GIVEN DATA:
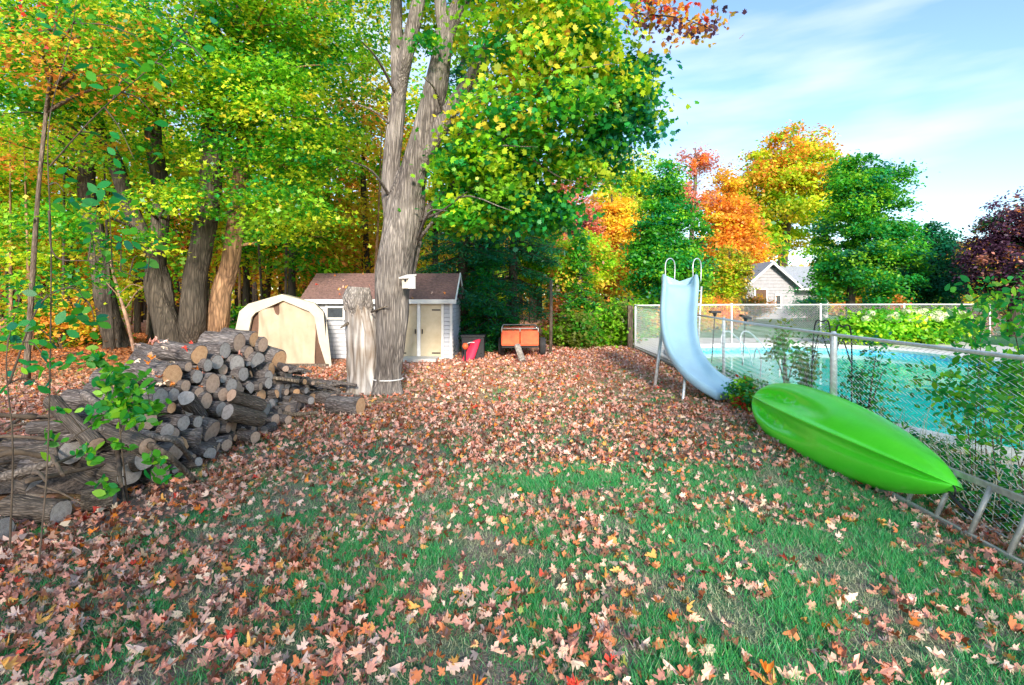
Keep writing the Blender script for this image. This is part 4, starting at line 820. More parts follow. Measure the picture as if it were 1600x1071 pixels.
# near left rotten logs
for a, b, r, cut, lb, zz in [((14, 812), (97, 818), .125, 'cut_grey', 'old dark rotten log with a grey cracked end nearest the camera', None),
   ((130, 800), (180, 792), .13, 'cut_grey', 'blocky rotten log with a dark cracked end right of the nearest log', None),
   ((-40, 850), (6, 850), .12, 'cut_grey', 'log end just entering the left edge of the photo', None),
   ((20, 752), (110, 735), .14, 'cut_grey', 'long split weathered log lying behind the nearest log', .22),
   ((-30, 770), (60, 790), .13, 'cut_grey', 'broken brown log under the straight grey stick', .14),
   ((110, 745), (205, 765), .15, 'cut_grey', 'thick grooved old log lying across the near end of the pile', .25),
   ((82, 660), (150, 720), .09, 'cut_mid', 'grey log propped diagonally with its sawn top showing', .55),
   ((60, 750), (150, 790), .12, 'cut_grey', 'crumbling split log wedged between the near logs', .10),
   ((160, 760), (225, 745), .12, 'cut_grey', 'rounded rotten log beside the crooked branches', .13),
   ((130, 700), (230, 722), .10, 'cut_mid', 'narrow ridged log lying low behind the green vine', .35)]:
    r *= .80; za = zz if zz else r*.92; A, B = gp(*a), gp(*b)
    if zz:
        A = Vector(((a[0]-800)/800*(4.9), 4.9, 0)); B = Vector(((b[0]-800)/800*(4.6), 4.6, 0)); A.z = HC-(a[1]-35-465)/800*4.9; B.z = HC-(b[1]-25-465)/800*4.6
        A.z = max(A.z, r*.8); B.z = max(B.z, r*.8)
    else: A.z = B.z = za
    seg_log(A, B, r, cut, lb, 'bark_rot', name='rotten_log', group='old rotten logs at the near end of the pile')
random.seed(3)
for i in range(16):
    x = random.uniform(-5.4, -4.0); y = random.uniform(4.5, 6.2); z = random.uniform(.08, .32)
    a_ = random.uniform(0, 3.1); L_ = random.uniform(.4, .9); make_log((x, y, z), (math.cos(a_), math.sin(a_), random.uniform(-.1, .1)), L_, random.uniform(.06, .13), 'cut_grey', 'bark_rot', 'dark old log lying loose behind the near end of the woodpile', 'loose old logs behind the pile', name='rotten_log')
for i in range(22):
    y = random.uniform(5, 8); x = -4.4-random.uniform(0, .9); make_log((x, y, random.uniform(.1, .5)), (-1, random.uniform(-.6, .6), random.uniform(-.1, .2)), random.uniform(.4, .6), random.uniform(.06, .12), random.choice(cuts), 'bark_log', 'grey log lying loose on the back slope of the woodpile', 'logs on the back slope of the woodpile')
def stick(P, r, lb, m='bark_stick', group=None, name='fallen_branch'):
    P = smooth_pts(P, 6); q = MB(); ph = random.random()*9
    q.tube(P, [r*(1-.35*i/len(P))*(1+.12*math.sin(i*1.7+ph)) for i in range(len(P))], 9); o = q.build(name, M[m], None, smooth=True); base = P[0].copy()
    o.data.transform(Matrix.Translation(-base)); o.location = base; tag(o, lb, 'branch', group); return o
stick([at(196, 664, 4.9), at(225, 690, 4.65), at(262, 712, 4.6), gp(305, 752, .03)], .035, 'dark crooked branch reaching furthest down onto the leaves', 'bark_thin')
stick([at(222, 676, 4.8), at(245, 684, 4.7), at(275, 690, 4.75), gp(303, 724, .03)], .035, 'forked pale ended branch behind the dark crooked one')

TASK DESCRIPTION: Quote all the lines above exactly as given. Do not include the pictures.

RIGHT ANSWER:
Keep writing the Blender script for this image. This is part 4, starting at line 820. More parts follow. Measure the picture as if it were 1600x1071 pixels.
# near left rotten logs
for a, b, r, cut, lb, zz in [((14, 812), (97, 818), .125, 'cut_grey', 'old dark rotten log with a grey cracked end nearest the camera', None),
   ((130, 800), (180, 792), .13, 'cut_grey', 'blocky rotten log with a dark cracked end right of the nearest log', None),
   ((-40, 850), (6, 850), .12, 'cut_grey', 'log end just entering the left edge of the photo', None),
   ((20, 752), (110, 735), .14, 'cut_grey', 'long split weathered log lying behind the nearest log', .22),
   ((-30, 770), (60, 790), .13, 'cut_grey', 'broken brown log under the straight grey stick', .14),
   ((110, 745), (205, 765), .15, 'cut_grey', 'thick grooved old log lying across the near end of the pile', .25),
   ((82, 660), (150, 720), .09, 'cut_mid', 'grey log propped diagonally with its sawn top showing', .55),
   ((60, 750), (150, 790), .12, 'cut_grey', 'crumbling split log wedged between the near logs', .10),
   ((160, 760), (225, 745), .12, 'cut_grey', 'rounded rotten log beside the crooked branches', .13),
   ((130, 700), (230, 722), .10, 'cut_mid', 'narrow ridged log lying low behind the green vine', .35)]:
    r *= .80; za = zz if zz else r*.92; A, B = gp(*a), gp(*b)
    if zz:
        A = Vector(((a[0]-800)/800*(4.9), 4.9, 0)); B = Vector(((b[0]-800)/800*(4.6), 4.6, 0)); A.z = HC-(a[1]-35-465)/800*4.9; B.z = HC-(b[1]-25-465)/800*4.6
        A.z = max(A.z, r*.8); B.z = max(B.z, r*.8)
    else: A.z = B.z = za
    seg_log(A, B, r, cut, lb, 'bark_rot', name='rotten_log', group='old rotten logs at the near end of the pile')
random.seed(3)
for i in range(16):
    x = random.uniform(-5.4, -4.0); y = random.uniform(4.5, 6.2); z = random.uniform(.08, .32)
    a_ = random.uniform(0, 3.1); L_ = random.uniform(.4, .9); make_log((x, y, z), (math.cos(a_), math.sin(a_), random.uniform(-.1, .1)), L_, random.uniform(.06, .13), 'cut_grey', 'bark_rot', 'dark old log lying loose behind the near end of the woodpile', 'loose old logs behind the pile', name='rotten_log')
for i in range(22):
    y = random.uniform(5, 8); x = -4.4-random.uniform(0, .9); make_log((x, y, random.uniform(.1, .5)), (-1, random.uniform(-.6, .6), random.uniform(-.1, .2)), random.uniform(.4, .6), random.uniform(.06, .12), random.choice(cuts), 'bark_log', 'grey log lying loose on the back slope of the woodpile', 'logs on the back slope of the woodpile')
def stick(P, r, lb, m='bark_stick', group=None, name='fallen_branch'):
    P = smooth_pts(P, 6); q = MB(); ph = random.random()*9
    q.tube(P, [r*(1-.35*i/len(P))*(1+.12*math.sin(i*1.7+ph)) for i in range(len(P))], 9); o = q.build(name, M[m], None, smooth=True); base = P[0].copy()
    o.data.transform(Matrix.Translation(-base)); o.location = base; tag(o, lb, 'branch', group); return o
stick([at(196, 664, 4.9), at(225, 690, 4.65), at(262, 712, 4.6), gp(305, 752, .03)], .035, 'dark crooked branch reaching furthest down onto the leaves', 'bark_thin')
stick([at(222, 676, 4.8), at(245, 684, 4.7), at(275, 690, 4.75), gp(303, 724, .03)], .035, 'forked pale ended branch behind the dark crooked one')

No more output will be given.